A Blog by Jonathan Low

 

Dec 15, 2016

Panasonic's New Robotic Check-Out System Scans And Bags Your Purchases

This innovation follows by a couple of weeks Amazon's opening of a store in which purchases are sensed and charged to a customer's account without human assistance.

The interesting question is, given this trend, whether there will now be a business opportunity for enterprises sensing customer demand for human interaction. JL


Fortune reports:

Panasonic’s robotic system, which was demonstrated in Osaka on Monday, uses a computerized basket to detect the goods inside and then calculate the price. When the basket is placed into a slot its base slides away and the contents fall into a waiting bag. While potentially making shopping speedier and saving on labor costs, the new checkout raises questions about the increasingly automation of society.
Hot on the heels of Amazon’s amzn tech-centered march into grocery retail, Japanese electronics giant Panasonic pcrfy has developed an automated system for scanning and bagging purchases that eliminates the need for a human cashier.
Self checkout machines have been in use for years. But Panasonic’s robotic system, which was demonstrated in Osaka on Monday, uses a computerized basket to detect the goods inside and then calculate the price. When the basket is placed into a slot its base slides away and the contents fall into a waiting bag, the Wall Street Journal reports.
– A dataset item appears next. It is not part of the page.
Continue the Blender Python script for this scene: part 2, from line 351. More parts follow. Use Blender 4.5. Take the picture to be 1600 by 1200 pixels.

According to Sadanobu Takemasu, chief operating officer of the Lawson lwsof convenience store chain, the system “could bring a revolution to the broader retailing industry,” which he told the WSJ suffers from a scarcity of labor.
Panasonic has partnered with Lawson on the project and is piloting the system at a Lawson outlet in Osaka. For the time being, customers must still manually scan their purchases before placing them in their basket. But Panasonic expects each item in the store to have been fitted with an electronic tag by February—and then it’s onto full robot mode.

While potentially making shopping speedier and saving on labor costs, the new checkout raises questions about the increasingly automation of society.
“Our store is also a point of communication for neighbors, where customers can enjoy chatting with clerks,” Lawson’s Takemasu said, adding that he wouldn’t get rid of human staff entirely.